Solid Corporation is proud to present to you the first of their many headliners for Fusion Dreams,
Legendary and "King of the Funky Breaks"
DJ ICEY
(Zone Records, Florida)
Born and raised in Florida, DJ Icey has been mesmerized by electronic music ever since hearing the synthesizer breakdown on The Edgar Winter Group’s "Frankenstein". "My mom had that album and I would play that middle part over and over wondering how they made that sound,” Icey recounts. “I was little and thought it was so cool".
Rising to worldwide prominence out of the fertile Orlando electronic music scene which has spawned the likes of Kimball Collins, Jimmy Van M, Chris Fortier, and Baby Anne, Icey cut his teeth at the legendary EDGE nightclub in the mid-90s, and even persuaded The Chemical Brothers to play their first show Stateside there.
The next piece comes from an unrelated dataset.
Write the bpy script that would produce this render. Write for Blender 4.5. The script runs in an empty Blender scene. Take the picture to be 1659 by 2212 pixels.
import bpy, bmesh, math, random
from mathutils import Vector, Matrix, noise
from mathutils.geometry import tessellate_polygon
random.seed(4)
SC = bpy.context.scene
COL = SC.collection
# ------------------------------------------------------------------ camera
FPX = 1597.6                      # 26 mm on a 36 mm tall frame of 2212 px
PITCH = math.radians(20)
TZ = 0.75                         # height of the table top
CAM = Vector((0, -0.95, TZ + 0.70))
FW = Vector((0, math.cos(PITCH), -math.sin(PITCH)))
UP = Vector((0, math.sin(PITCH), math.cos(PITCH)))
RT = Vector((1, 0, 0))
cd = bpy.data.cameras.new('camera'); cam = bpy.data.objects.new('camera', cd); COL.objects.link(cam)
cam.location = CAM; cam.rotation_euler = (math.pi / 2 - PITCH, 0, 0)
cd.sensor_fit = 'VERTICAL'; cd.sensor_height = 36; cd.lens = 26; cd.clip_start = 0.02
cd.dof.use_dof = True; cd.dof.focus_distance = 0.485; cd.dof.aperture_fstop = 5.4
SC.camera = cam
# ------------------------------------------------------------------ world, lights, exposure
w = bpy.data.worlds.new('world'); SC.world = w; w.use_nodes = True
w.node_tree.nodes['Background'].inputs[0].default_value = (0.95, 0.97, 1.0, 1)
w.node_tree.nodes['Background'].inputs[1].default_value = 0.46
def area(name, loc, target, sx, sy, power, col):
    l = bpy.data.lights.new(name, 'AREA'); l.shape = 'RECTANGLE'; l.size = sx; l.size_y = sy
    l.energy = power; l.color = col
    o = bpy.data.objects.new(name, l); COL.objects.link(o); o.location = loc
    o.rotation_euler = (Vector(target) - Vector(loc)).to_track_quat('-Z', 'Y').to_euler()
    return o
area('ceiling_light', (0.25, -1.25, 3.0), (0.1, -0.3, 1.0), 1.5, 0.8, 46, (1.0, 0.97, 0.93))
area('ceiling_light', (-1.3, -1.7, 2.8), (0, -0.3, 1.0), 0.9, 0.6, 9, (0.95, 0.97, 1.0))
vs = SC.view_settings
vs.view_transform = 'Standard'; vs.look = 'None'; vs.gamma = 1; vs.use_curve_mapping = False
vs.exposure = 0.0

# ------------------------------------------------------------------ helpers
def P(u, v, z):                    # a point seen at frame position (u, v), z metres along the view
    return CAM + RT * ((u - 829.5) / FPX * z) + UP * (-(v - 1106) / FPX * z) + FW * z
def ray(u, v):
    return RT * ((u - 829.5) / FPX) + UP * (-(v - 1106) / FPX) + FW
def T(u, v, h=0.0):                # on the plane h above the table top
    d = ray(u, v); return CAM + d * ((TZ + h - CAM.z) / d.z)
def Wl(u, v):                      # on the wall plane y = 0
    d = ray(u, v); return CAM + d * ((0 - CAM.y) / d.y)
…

When The Edge closed in 1996, DJ Icey hit the road… and has stayed on it since.
Discovered by BBC Radio 1 DJ and longtime A&R kingpin Pete Tong, Icey became the first American producer to sign to his ffrr label in 1997 as an artist, and then the first American DJ to be selected to record a prestigious "Essential Mix". With over 200 12” singles under his production belt, the “King of Breaks” has SoundScanned over 300,000 units in North America alone. Playing 125+ gigs per year, Icey is a touring maniac. But that doesn’t keep him out of the studio during the week working on new tracks, constantly trying to push the envelope to make his fans sweat on the dancefloor. The new material is then cut on dub plates and tested out on weekend gigs: “There is nothing better than finishing a tune and seeing the reaction from a crowded dancefloor right after finishing it," he beams.
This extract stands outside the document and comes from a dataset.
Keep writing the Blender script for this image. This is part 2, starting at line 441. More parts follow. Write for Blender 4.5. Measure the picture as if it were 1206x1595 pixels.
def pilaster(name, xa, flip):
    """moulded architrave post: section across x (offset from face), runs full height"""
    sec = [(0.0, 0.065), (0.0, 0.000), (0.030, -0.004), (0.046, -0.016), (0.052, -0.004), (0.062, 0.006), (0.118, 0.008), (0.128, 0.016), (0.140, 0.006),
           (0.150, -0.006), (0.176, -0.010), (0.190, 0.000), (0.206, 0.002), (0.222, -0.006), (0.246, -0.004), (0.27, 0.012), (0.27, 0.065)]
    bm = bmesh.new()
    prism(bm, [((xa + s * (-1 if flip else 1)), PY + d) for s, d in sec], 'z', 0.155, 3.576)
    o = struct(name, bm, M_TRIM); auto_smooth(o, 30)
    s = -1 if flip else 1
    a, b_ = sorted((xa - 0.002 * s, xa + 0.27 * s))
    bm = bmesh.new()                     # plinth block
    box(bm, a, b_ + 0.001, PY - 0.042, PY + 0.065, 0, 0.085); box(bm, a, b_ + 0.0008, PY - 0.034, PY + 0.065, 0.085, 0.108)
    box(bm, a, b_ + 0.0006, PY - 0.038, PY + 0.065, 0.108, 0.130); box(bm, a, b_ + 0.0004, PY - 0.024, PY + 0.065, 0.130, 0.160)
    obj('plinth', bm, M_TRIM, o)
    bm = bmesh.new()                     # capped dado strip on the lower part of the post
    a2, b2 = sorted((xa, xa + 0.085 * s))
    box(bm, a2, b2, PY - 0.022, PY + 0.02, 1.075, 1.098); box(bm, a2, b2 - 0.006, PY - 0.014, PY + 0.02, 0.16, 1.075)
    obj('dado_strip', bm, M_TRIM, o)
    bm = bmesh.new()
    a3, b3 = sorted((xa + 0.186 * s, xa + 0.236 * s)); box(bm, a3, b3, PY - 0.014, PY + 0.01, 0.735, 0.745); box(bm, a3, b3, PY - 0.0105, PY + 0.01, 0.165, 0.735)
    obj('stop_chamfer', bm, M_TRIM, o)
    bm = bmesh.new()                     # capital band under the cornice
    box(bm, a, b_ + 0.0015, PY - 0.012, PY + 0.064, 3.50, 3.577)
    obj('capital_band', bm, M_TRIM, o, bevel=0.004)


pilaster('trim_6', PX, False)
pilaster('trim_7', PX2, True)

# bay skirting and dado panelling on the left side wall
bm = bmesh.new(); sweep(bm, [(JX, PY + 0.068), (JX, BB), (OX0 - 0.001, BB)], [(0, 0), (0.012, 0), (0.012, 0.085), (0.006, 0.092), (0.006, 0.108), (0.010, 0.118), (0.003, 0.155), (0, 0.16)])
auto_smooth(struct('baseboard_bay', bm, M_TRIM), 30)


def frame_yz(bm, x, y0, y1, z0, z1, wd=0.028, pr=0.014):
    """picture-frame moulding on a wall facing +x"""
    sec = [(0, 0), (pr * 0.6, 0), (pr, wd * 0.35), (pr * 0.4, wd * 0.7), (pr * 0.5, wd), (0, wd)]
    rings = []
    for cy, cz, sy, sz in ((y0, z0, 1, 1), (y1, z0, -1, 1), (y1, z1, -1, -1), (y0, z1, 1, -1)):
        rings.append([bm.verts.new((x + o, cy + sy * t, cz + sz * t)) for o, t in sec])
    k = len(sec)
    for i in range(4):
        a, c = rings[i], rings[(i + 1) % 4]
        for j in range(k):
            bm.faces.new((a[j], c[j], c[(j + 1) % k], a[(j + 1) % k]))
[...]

2003 sees DJ Icey releasing Different Day, a new album of all original material. Different Day, Icey’s second full-length artist album to date, embraces futuristic breakbeat interwoven with house sensibilities, while keeping the energy level peaking throughout. From the haunting mid-tempo title track to the funky sounds of “A Little Louder,” the aggressive “Freaks in the House,” and the beautiful vocal tracks “Searching” and “Dreams,” Icey continues to reinvent the very sound that he helped bring to the masses back in 1994. Having remixed the likes of Deelite, Groove Armada, Faith No More, and Paul Van Dyk, Icey still prefers to have friends “who can sing their asses off” do his vocal tracks, rather than famous vocalists.
Says Icey, “I wanted to make a record that would bump in the clubs, but still be vibey for listening to at home or in the car.”